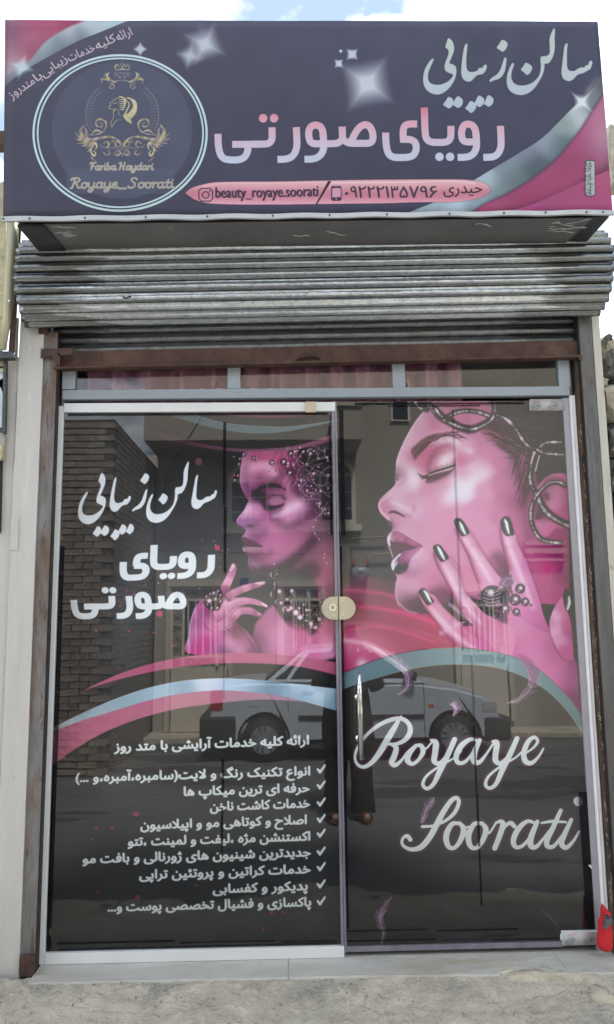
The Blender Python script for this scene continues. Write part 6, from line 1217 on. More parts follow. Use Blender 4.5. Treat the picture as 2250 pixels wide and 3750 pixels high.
# patch fittings still in printed protective film
def patch(px0, py0, px1, py1, y, flip, n):
    x0, x1 = X_(px0,py1,y), X_(px1,py1,y); z0, z1 = Z_(px0,py1,y), Z_(px0,py0,y); A = Art(0, 0, px1-px0, py1-py0, 3., (196,198,197)); W_, H_ = px1-px0, py1-py0
    for i in range(n):
        cx, cy = W_*(i+.42)/n+(-8 if flip else 0), H_*.66; t = np.linspace(0, 2*np.pi, 24, endpoint=False); a = -.45; ex, ey = 19*np.cos(t), 9.5*np.sin(t)
        A.L(np.column_stack([cx+ex*math.cos(a)-ey*math.sin(a), cy+ex*math.sin(a)+ey*math.cos(a)]), 1.8, (45,50,52), closed=True)
        T = outlines('PERSIN'); V = np.vstack(T); w_ = V[:, 0].max()
        for q in T:
            u = (q[:, 0]/w_-.5)*27; v = -(q[:, 1]-.36)*11; u, v = -u, -v; A.put(A.polys([np.column_stack([cx+u*math.cos(a)-v*math.sin(a), cy+u*math.sin(a)+v*math.cos(a)])]), (30,34,36))
        for dy in (0, 5, 9): A.L([(cx-14+dy, cy-H_*.38+dy*.6), (cx+20+dy, cy-H_*.38-16+dy*.6)], 1.6, (205,110,115), .75)
    W, H = A.W, A.H; px = np.ones((H, W, 4), dtype=np.float32); px[..., :3] = enc(np.clip(lin(np.clip(A.im, 0, 1))*GS, 0, .85))[::-1]
    im = bpy.data.images.new('fitting_print', W, H); im.pixels.foreach_set(px.ravel()); im.update(); im.pack()
    m = bpy.data.materials.new('fitting_print'); m.use_nodes = True; q = m.node_tree.nodes.new('ShaderNodeTexImage'); q.image = im; q.extension = 'EXTEND'; P = m.node_tree.nodes['Principled BSDF']; P.inputs['Roughness'].default_value = .35; m.node_tree.links.new(q.outputs[0], P.inputs['Base Color'])
    bm = NB(); box(bm, (x0, y+.0012, z0), (x1, .012, z1), .002); o = obj('patch_hinge', bm, 'white', right)
    f = printed('protective_film', const(x0+.001), const(x1-.001), const(z0+.001), const(z1-.001), y, m, (x0, x1, z0, z1), o, thick=.0006); return o
patch(1945, 1461, 2071, 1501, -.016, True, 2); patch(2063, 3414, 2196, 3464, -.016, False, 2)
# right jamb: grey strip and white trim
jm = thing('door_jamb', 'pale grey and white upright trim strip right of the glass door', 'door frame', (xR, 0, 0))
a, b, c2_ = X_(2094,2006,-.004), X_(2119,2006,-.010), X_(2140,2006,-.012)
bm = NB(); box(bm, (a, -.006, -.003), (b, .014, 2.322), .001); obj('grey_strip', bm, 'jambgrey', jm)
bm = NB(); P = []
for i in range(9):
    t = i/8; P.append((b+.0005+(c2_-b)*t, -.012-.009*math.sin(math.pi*min(1, t*1.6))*(t < .63)-.006*(t >= .63)))
zr = np.linspace(-.003, 2.33, 60); rows = []
for z in zr:
    rows.append([bm.verts.new((x+.0013*mnoise.noise(Vector((z*9, i*.4, 2)))*(i > 6), y, z)) for i, (x, y) in enumerate(P)]+[bm.verts.new((c2_, .014, z)), bm.verts.new((b+.0005, .014, z))])
for r0, r1 in zip(rows, rows[1:]):
    n = len(r0)
    for j in range(n): bm.faces.new((r0[j], r0[(j+1) % n], r1[(j+1) % n], r1[j]))
obj('white_trim', bm, 'whitepipe', jm, True)
# ---------------------------------------------------------------- left pilaster and neighbour
pil = thing('pilaster', 'pale grey painted pilaster with a vertical seam at the left edge of the shop', 'pillar', (-.15, 0, ZS))
xe = X_(121,2300,-.078)-.001; xseam = X_(28,2246,-.078)
bm = NB(); n = 50; zt = Z_(75,1148,-.078); L1, L2 = [], []
for i in range(n+1): z = -.42+(zt+.42)*i/n; L1.append((xseam+.003*mnoise.noise(Vector((0, 0, z*6))), z)); L2.append((xe-.001+.0012*mnoise.noise(Vector((3, 0, z*9))), z))
prism(bm, L1+L2[::-1], -.078, .019); obj('face', bm, 'paintgrey', pil)
bm = NB(); prism(bm, [(xseam-.55, -.42), (xseam-.0025, -.42), (xseam-.0025, Z_(50,1308,-.06)), (xseam-.055, Z_(50,1308,-.06)), (xseam-.055, Z_(10,1650,-.06)), (xseam-.55, Z_(10,1650,-.06))], -.062, .10); obj('side_panel', bm, 'paintgrey', pil)
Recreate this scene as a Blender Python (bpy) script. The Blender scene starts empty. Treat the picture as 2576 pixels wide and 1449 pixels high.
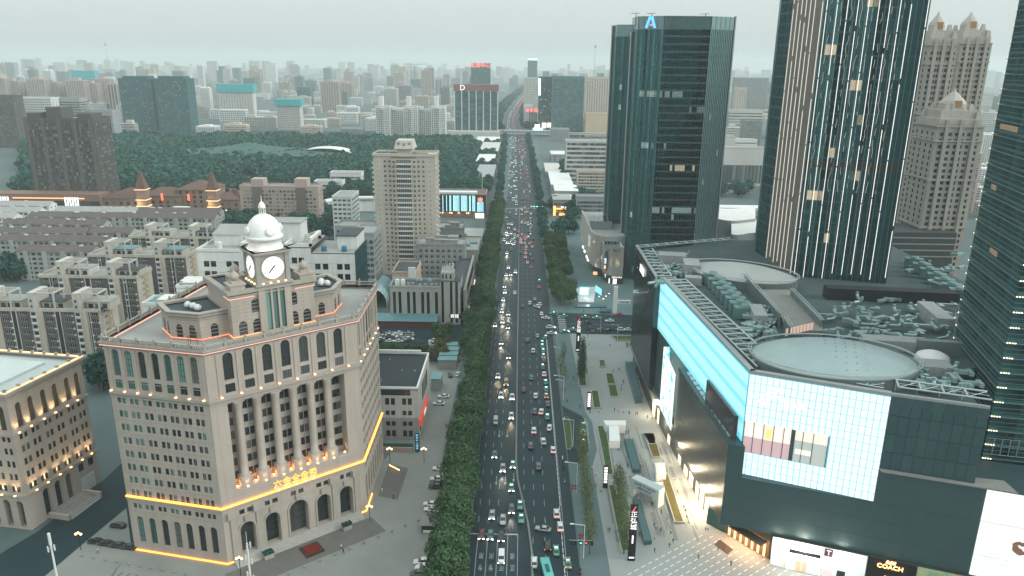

**TASK STATEMENT**
Omit the pictures and give the material again, exactly and in full.

**RESULT OF THE EXERCISE**
The Blender Python script for this scene continues. Write part 6, from line 1217 on. More parts follow. Use Blender 4.5. Treat the picture as 2250 pixels wide and 3750 pixels high.
# patch fittings still in printed protective film
def patch(px0, py0, px1, py1, y, flip, n):
    x0, x1 = X_(px0,py1,y), X_(px1,py1,y); z0, z1 = Z_(px0,py1,y), Z_(px0,py0,y); A = Art(0, 0, px1-px0, py1-py0, 3., (196,198,197)); W_, H_ = px1-px0, py1-py0
    for i in range(n):
        cx, cy = W_*(i+.42)/n+(-8 if flip else 0), H_*.66; t = np.linspace(0, 2*np.pi, 24, endpoint=False); a = -.45; ex, ey = 19*np.cos(t), 9.5*np.sin(t)
        A.L(np.column_stack([cx+ex*math.cos(a)-ey*math.sin(a), cy+ex*math.sin(a)+ey*math.cos(a)]), 1.8, (45,50,52), closed=True)
        T = outlines('PERSIN'); V = np.vstack(T); w_ = V[:, 0].max()
        for q in T:
            u = (q[:, 0]/w_-.5)*27; v = -(q[:, 1]-.36)*11; u, v = -u, -v; A.put(A.polys([np.column_stack([cx+u*math.cos(a)-v*math.sin(a), cy+u*math.sin(a)+v*math.cos(a)])]), (30,34,36))
        for dy in (0, 5, 9): A.L([(cx-14+dy, cy-H_*.38+dy*.6), (cx+20+dy, cy-H_*.38-16+dy*.6)], 1.6, (205,110,115), .75)
    W, H = A.W, A.H; px = np.ones((H, W, 4), dtype=np.float32); px[..., :3] = enc(np.clip(lin(np.clip(A.im, 0, 1))*GS, 0, .85))[::-1]
    im = bpy.data.images.new('fitting_print', W, H); im.pixels.foreach_set(px.ravel()); im.update(); im.pack()
    m = bpy.data.materials.new('fitting_print'); m.use_nodes = True; q = m.node_tree.nodes.new('ShaderNodeTexImage'); q.image = im; q.extension = 'EXTEND'; P = m.node_tree.nodes['Principled BSDF']; P.inputs['Roughness'].default_value = .35; m.node_tree.links.new(q.outputs[0], P.inputs['Base Color'])
    bm = NB(); box(bm, (x0, y+.0012, z0), (x1, .012, z1), .002); o = obj('patch_hinge', bm, 'white', right)
    f = printed('protective_film', const(x0+.001), const(x1-.001), const(z0+.001), const(z1-.001), y, m, (x0, x1, z0, z1), o, thick=.0006); return o
patch(1945, 1461, 2071, 1501, -.016, True, 2); patch(2063, 3414, 2196, 3464, -.016, False, 2)
# right jamb: grey strip and white trim
jm = thing('door_jamb', 'pale grey and white upright trim strip right of the glass door', 'door frame', (xR, 0, 0))
a, b, c2_ = X_(2094,2006,-.004), X_(2119,2006,-.010), X_(2140,2006,-.012)
bm = NB(); box(bm, (a, -.006, -.003), (b, .014, 2.322), .001); obj('grey_strip', bm, 'jambgrey', jm)
bm = NB(); P = []
for i in range(9):
    t = i/8; P.append((b+.0005+(c2_-b)*t, -.012-.009*math.sin(math.pi*min(1, t*1.6))*(t < .63)-.006*(t >= .63)))
zr = np.linspace(-.003, 2.33, 60); rows = []
for z in zr:
    rows.append([bm.verts.new((x+.0013*mnoise.noise(Vector((z*9, i*.4, 2)))*(i > 6), y, z)) for i, (x, y) in enumerate(P)]+[bm.verts.new((c2_, .014, z)), bm.verts.new((b+.0005, .014, z))])
for r0, r1 in zip(rows, rows[1:]):
    n = len(r0)
    for j in range(n): bm.faces.new((r0[j], r0[(j+1) % n], r1[(j+1) % n], r1[j]))
obj('white_trim', bm, 'whitepipe', jm, True)
# ---------------------------------------------------------------- left pilaster and neighbour
pil = thing('pilaster', 'pale grey painted pilaster with a vertical seam at the left edge of the shop', 'pillar', (-.15, 0, ZS))
xe = X_(121,2300,-.078)-.001; xseam = X_(28,2246,-.078)
bm = NB(); n = 50; zt = Z_(75,1148,-.078); L1, L2 = [], []
for i in range(n+1): z = -.42+(zt+.42)*i/n; L1.append((xseam+.003*mnoise.noise(Vector((0, 0, z*6))), z)); L2.append((xe-.001+.0012*mnoise.noise(Vector((3, 0, z*9))), z))
prism(bm, L1+L2[::-1], -.078, .019); obj('face', bm, 'paintgrey', pil)
bm = NB(); prism(bm, [(xseam-.55, -.42), (xseam-.0025, -.42), (xseam-.0025, Z_(50,1308,-.06)), (xseam-.055, Z_(50,1308,-.06)), (xseam-.055, Z_(10,1650,-.06)), (xseam-.55, Z_(10,1650,-.06))], -.062, .10); obj('side_panel', bm, 'paintgrey', pil)
Recreate this scene as a Blender Python (bpy) script. The Blender scene starts empty. Treat the picture as 2576 pixels wide and 1449 pixels high.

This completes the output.